- Task description:
Return all the data below as it stands, minus the pictures.

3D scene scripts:
· · · · ·

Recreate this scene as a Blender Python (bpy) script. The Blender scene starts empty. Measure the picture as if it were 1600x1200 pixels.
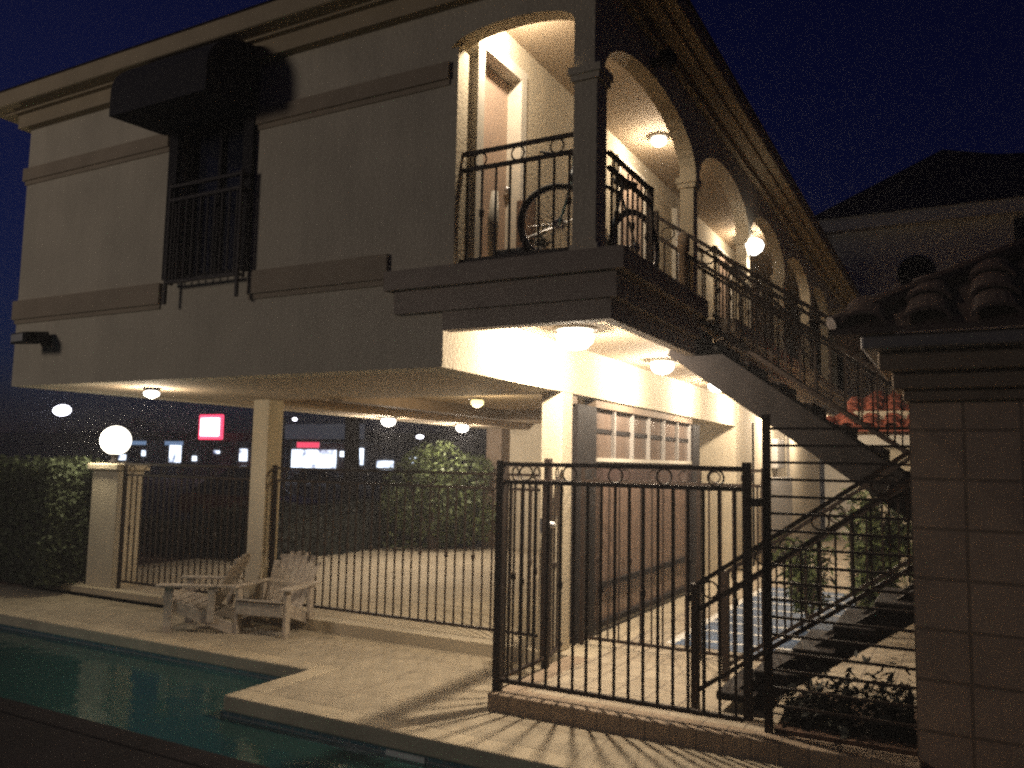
import bpy, bmesh, math, random
from mathutils import Vector, Matrix
R_ = math.radians
random.seed(7)
sc = bpy.context.scene
COL = sc.collection

# ---------------------------------------------------------------- camera
def cam_basis(r, p, y):
    f = Vector((math.sin(y)*math.cos(p), math.cos(y)*math.cos(p), math.sin(p)))
    rt = Vector((math.cos(y), -math.sin(y), 0)); up = rt.cross(f)
    r2 = rt*math.cos(r) + up*math.sin(r); u2 = -rt*math.sin(r) + up*math.cos(r)
    return Matrix((r2, u2, -f)).transposed()
cd = bpy.data.cameras.new("camera"); cam = bpy.data.objects.new("camera", cd); COL.objects.link(cam)
cam.matrix_world = Matrix.Translation((0, 0, 1.95)) @ cam_basis(2.01564014e-02, 9.52154443e-02, -4.99515158e-01).to_4x4()
cd.sensor_width = 36; cd.lens = 36*1290.5/1600; cd.clip_start = .05; cd.clip_end = 2000
sc.camera = cam

# ---------------------------------------------------------------- world: late dusk sky
w = bpy.data.worlds.new("World"); sc.world = w; w.use_nodes = True
nt = w.node_tree; bg = nt.nodes["Background"]
sky = nt.nodes.new("ShaderNodeTexSky"); sky.sky_type = 'NISHITA'; sky.sun_disc = False
sky.sun_elevation = R_(-2.0); sky.sun_rotation = R_(-75); sky.altitude = 100; sky.air_density = 1.0; sky.dust_density = .3; sky.ozone_density = 6.5
nt.links.new(sky.outputs[0], bg.inputs[0]); bg.inputs[1].default_value = 0.12
sc.view_settings.view_transform = 'Standard'; sc.view_settings.look = 'None'
sc.view_settings.exposure = 0.0; sc.view_settings.gamma = 1
sc.cycles.pixel_filter_type = 'BLACKMAN_HARRIS'; sc.cycles.filter_width = 2.5
sc.cycles.max_bounces = 6; sc.cycles.diffuse_bounces = 3; sc.cycles.glossy_bounces = 3; sc.cycles.transparent_max_bounces = 8
sc.cycles.caustics_reflective = False; sc.cycles.caustics_refractive = False
sc.cycles.sample_clamp_indirect = 2.0; sc.cycles.sample_clamp_direct = 40
sc.cycles.use_denoising = False

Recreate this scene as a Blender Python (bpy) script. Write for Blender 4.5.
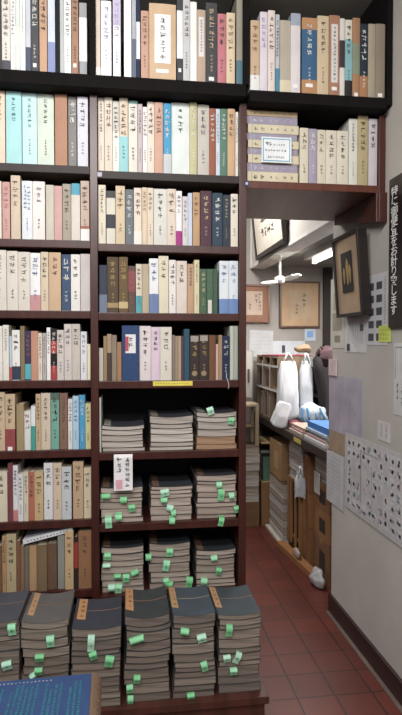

· · · · ·

- Complete response:
Recreate this scene as a Blender Python (bpy) script. The Blender scene starts empty. Measure the picture as if it were 1600x1200 pixels.
import bpy, bmesh, math, random
from mathutils import Vector, Matrix
R_ = math.radians
random.seed(7)
sc = bpy.context.scene
COL = sc.collection

# ---------------------------------------------------------------- camera
def cam_basis(r, p, y):
    f = Vector((math.sin(y)*math.cos(p), math.cos(y)*math.cos(p), math.sin(p)))
    rt = Vector((math.cos(y), -math.sin(y), 0)); up = rt.cross(f)
    r2 = rt*math.cos(r) + up*math.sin(r); u2 = -rt*math.sin(r) + up*math.cos(r)
    return Matrix((r2, u2, -f)).transposed()
cd = bpy.data.cameras.new("camera"); cam = bpy.data.objects.new("camera", cd); COL.objects.link(cam)
cam.matrix_world = Matrix.Translation((0, 0, 1.95)) @ cam_basis(2.01564014e-02, 9.52154443e-02, -4.99515158e-01).to_4x4()
cd.sensor_width = 36; cd.lens = 36*1290.5/1600; cd.clip_start = .05; cd.clip_end = 2000
sc.camera = cam

# ---------------------------------------------------------------- world: late dusk sky
w = bpy.data.worlds.new("World"); sc.world = w; w.use_nodes = True
nt = w.node_tree; bg = nt.nodes["Background"]
sky = nt.nodes.new("ShaderNodeTexSky"); sky.sky_type = 'NISHITA'; sky.sun_disc = False
sky.sun_elevation = R_(-2.0); sky.sun_rotation = R_(-75); sky.altitude = 100; sky.air_density = 1.0; sky.dust_density = .3; sky.ozone_density = 6.5
nt.links.new(sky.outputs[0], bg.inputs[0]); bg.inputs[1].default_value = 0.12
sc.view_settings.view_transform = 'Standard'; sc.view_settings.look = 'None'
sc.view_settings.exposure = 0.0; sc.view_settings.gamma = 1
sc.cycles.pixel_filter_type = 'BLACKMAN_HARRIS'; sc.cycles.filter_width = 2.5
sc.cycles.max_bounces = 6; sc.cycles.diffuse_bounces = 3; sc.cycles.glossy_bounces = 3; sc.cycles.transparent_max_bounces = 8
sc.cycles.caustics_reflective = False; sc.cycles.caustics_refractive = False
sc.cycles.sample_clamp_indirect = 2.0; sc.cycles.sample_clamp_direct = 40
sc.cycles.use_denoising = False

Recreate this scene as a Blender Python (bpy) script. Write for Blender 4.5.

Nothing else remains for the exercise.